Square footage calculator
Calculate square footage or square metres with an optional waste allowance.
What this calculator covers
Calculate floor area from a simple rectangular layout and optionally add a waste allowance for ordering. Choose imperial (ft → sq ft) or metric (m → sq m) inputs so the result matches the units your flooring or materials are sold in.
This page is built for project planning where the raw area matters, but ordering a little extra can prevent costly shortages.

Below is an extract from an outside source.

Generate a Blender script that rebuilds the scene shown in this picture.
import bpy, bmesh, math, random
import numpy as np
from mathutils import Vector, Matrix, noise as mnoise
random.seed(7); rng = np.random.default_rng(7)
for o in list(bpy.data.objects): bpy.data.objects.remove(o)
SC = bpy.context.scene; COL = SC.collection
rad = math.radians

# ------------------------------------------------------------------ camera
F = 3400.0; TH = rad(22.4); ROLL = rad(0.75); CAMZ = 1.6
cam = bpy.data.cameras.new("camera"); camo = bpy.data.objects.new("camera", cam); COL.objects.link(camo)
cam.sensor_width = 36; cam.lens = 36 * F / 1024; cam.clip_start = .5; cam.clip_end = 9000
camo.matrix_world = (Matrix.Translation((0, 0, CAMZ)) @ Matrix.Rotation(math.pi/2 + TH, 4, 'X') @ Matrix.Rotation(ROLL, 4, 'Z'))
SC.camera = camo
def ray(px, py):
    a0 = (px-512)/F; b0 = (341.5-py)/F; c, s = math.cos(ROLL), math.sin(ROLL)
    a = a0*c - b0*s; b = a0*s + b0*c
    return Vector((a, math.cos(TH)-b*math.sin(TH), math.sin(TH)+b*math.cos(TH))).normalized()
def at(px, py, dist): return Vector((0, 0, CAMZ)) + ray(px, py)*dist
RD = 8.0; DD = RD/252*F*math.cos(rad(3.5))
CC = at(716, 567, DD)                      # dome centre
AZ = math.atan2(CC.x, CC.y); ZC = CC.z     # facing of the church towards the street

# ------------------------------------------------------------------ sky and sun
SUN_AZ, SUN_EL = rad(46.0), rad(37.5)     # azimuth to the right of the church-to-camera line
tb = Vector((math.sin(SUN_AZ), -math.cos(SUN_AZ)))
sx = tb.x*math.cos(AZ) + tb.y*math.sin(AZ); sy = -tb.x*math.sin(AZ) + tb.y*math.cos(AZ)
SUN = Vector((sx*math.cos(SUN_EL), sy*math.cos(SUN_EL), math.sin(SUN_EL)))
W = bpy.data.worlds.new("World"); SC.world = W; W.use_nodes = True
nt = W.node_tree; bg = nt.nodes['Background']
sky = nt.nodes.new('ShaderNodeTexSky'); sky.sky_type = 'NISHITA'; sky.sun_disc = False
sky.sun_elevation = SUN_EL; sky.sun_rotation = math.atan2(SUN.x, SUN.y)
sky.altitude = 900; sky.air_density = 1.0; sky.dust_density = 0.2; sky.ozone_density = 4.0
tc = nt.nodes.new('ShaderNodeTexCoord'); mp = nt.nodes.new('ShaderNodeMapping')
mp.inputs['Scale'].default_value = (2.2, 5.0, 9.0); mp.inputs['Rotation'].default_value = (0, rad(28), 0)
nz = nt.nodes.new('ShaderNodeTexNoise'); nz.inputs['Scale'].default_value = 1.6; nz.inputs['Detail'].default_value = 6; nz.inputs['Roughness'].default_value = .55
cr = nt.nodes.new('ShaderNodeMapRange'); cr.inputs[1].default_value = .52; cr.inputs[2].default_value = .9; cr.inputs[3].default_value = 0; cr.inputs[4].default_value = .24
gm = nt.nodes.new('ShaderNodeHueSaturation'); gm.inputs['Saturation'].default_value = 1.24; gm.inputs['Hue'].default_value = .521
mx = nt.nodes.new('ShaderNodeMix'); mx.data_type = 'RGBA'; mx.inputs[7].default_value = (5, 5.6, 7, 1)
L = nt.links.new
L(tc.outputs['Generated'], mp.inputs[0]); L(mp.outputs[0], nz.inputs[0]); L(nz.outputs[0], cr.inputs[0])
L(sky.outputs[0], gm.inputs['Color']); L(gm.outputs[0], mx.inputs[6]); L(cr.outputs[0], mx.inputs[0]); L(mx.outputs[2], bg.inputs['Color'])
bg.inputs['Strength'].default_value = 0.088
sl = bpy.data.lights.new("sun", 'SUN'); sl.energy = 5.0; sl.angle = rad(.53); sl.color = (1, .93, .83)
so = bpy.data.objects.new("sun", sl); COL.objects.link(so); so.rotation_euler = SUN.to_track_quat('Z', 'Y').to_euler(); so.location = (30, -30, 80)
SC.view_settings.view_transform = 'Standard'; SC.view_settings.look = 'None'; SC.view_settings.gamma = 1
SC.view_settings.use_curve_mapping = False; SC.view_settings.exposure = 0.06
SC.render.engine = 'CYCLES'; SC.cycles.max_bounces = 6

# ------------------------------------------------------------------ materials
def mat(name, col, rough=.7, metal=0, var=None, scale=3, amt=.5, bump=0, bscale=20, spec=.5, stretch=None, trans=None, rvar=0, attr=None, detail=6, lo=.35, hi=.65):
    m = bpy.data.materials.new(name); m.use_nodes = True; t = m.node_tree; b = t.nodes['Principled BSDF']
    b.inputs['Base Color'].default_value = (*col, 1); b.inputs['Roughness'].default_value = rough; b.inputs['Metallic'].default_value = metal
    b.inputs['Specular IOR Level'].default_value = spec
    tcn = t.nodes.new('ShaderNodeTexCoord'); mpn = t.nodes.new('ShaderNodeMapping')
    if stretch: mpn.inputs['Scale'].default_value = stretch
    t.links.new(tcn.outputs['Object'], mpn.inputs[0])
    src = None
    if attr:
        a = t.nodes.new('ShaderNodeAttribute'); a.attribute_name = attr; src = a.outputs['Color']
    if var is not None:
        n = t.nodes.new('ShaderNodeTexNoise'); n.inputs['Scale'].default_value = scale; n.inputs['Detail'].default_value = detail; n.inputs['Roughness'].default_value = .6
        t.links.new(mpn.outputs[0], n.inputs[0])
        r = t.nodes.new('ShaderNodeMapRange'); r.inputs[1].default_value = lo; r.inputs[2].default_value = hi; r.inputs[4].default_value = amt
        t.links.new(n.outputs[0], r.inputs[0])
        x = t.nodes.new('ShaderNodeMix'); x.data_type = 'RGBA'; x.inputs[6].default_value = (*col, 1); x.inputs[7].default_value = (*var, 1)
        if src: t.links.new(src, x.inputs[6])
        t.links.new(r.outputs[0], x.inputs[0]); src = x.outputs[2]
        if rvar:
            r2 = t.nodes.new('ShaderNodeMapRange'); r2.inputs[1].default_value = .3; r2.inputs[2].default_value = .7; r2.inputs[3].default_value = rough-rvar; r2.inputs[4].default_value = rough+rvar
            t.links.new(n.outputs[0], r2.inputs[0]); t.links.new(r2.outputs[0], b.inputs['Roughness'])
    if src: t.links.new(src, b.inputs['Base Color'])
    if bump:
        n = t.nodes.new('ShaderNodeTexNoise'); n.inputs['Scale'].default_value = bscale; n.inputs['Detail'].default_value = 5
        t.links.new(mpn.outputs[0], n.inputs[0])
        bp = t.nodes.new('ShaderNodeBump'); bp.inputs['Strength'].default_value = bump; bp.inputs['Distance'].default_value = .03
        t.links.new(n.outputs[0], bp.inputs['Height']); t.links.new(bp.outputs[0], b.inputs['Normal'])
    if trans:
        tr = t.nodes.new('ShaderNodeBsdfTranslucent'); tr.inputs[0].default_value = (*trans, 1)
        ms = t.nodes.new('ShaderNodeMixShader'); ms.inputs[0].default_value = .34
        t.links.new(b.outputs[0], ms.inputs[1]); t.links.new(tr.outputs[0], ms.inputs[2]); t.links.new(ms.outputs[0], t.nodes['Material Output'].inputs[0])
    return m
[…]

Frequently asked questions
- Which unit system should I pick?
- Use whichever matches the unit your material is sold in. Flooring, drywall, and paint in the US are priced per square foot, so imperial (ft → sq ft) is the natural fit. Most of the rest of the world prices by the square metre, so metric (m → sq m) is the right pick there. The underlying math (length × width plus optional waste) is identical either way — the calculator just reports the result in the unit you selected.
- How much waste allowance should I add for flooring?
- A common starting point is 10% for straightforward rectangular rooms with straight-lay patterns. Diagonal or herringbone patterns, rooms with many cuts around obstacles, or materials prone to breakage often call for 15–20%. Check the manufacturer or installer recommendation for the specific product.
- Does this calculator handle non-rectangular rooms?
- It models a single rectangle. For L-shaped or irregular rooms, break the space into separate rectangles, calculate each one, and add the results together before applying the waste allowance.
- What is the difference between base area and total area with waste?
- Base area is the raw floor space: length times width. Total area adds the waste factor on top of that, representing how much material to actually purchase so cuts and unusable pieces do not leave you short.
- Does the waste allowance cover grout lines or subfloor gaps?
- No — the estimate is based purely on the face area of the material. Grout joints, underlayment, and installation tolerances vary by product and are typically addressed in the installer's specifications rather than in a simple area calculation.
Tool
Run the calculation
Result
RESULT · SQUARE FOOTAGE
№011
Primary result
132 sq ft
A 12 ft by 10 ft area with 10% waste needs 132 square feet of material.
- Unit system
- Imperial
- Base area
- 120 sq ft
- Waste allowance
- 12 sq ft
- Total area
- 132 sq ft
Step-by-step solution
- 1.Find the base area: 12 × 10 = 120 sq ft.
- 2.Calculate the waste allowance: 120 × 10% = 12 sq ft.
- 3.Add base area and waste allowance to get 132 sq ft.
Walkthrough
Visual walkthrough
Square footage starts with area and then optionally layers on a waste allowance for cutting, breakage, and layout losses.
01
Measure the rectangle
12 × 10 = 120 sq ft
Length times width gives the base coverage area for a rectangular surface.
02
Add waste coverage
120 × 10% = 12 sq ft
A waste allowance helps avoid coming up short once cuts and offcuts are factored in.
03
Read the material target
The total area is the planning target for ordering flooring, drywall, paint coverage, and similar materials.